Folha – Qual a importância dos Conselhos Comunitários de Segurança neste contexto?

Robson – Os conselhos, quando funcionam com responsabilidade, são importantes canais de diálogo, legitimadores das políticas públicas. O gestor público inteligente e comprometido pode utilizar essa ferramenta de participação popular em prol de suas ações pró-comunidade. Discutir de uma forma republicana, franca, transparente com a população é mostrar respeito a ela. Esse é o perfil de gestor público que almejam sociedades democráticas consolidadas e esse é um bom caminho que o Brasil desenhou, mas que ainda patina, muitas vezes pelas posturas políticas ainda inadequadas a esse contexto, infelizmente.

Folha – E a responsabilidade do Poder Judiciário? As leis que temos atendem as demandas da sociedade? 

Robson –É preciso que o Poder Judiciário, de fato, funcione como tal, ou seja, que extraia a sinergia de todos os seus atores (polícias – todas elas; Justiça; sistema prisional; leis) numa lógica comum. Que tenha como prioridade primeira reduzir a criminalidade violenta que assola o país. Caso contrário, teremos sempre ações e respostas espasmódicas, por parte de atores atomizados, atuando particularizadamente, cada um tentando resolver, à sua maneira, o problema. Os riscos disso, dentre outros tantos, é de se produzir mais violência por parte de policiais e da sociedade, com atos abomináveis de justiçamentos devido ao descrédito nesse sistema completamente obsoleto.

Folha – E viável e necessário expandir a política de UPPs para o interior e claro, a Região dos Lagos?
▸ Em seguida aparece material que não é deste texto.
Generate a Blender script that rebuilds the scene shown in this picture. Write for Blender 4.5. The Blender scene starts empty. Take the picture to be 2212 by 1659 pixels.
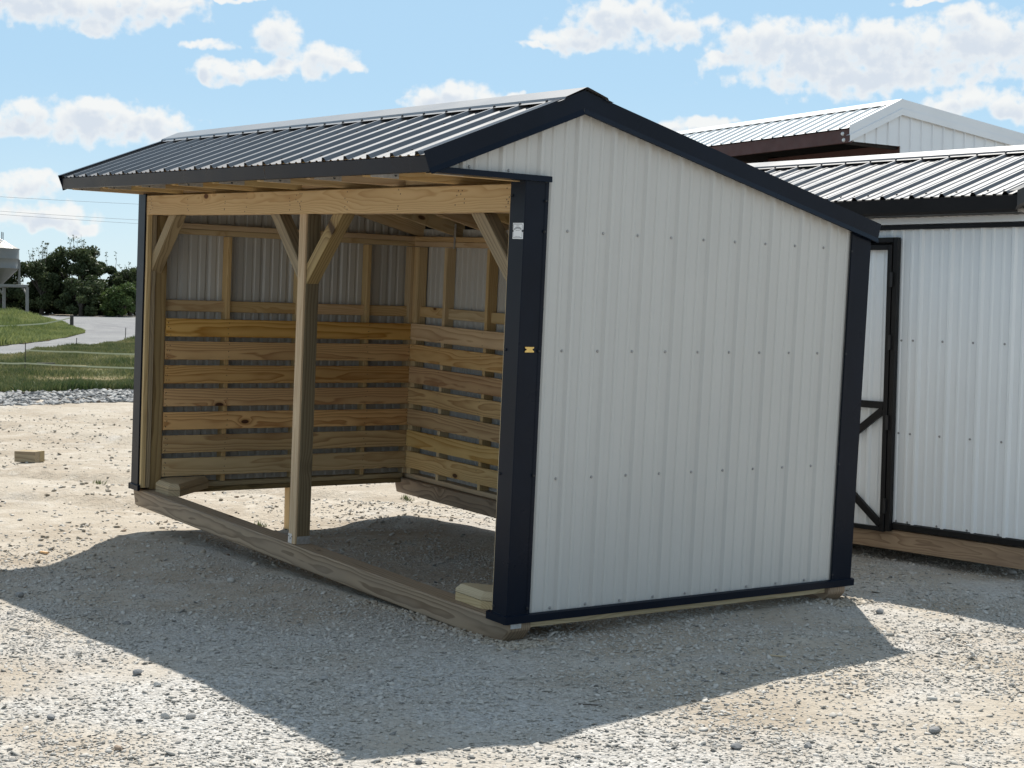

Robson – Elas precisam primeiro ser reformuladas. As UPPs foram uma excelente alternativa para a desgastada “guerra às drogas”, que mostrou à polícia uma forma mais eficaz de diminuir violência. Contudo, falei também que toda política pública precisa de controle, avaliação, e monitoramento constante para o seu gerenciamento eficaz, o que não ocorreu com as UPPs. Isso as tem tornado cada vez mais caras e inviáveis. O importante não é a UPP em si, mas o que os seus policiais têm feito para reduzir a violência. A UPP é um excelente laboratório, mas não é a solução acabada. Se vendem isso, é propaganda enganosa. O objetivo são as polícias modernas, eficientes e cidadãs que, assim, poderão conseguir maior credibilidade junto à sua população, maior parceira no combate à criminalidade.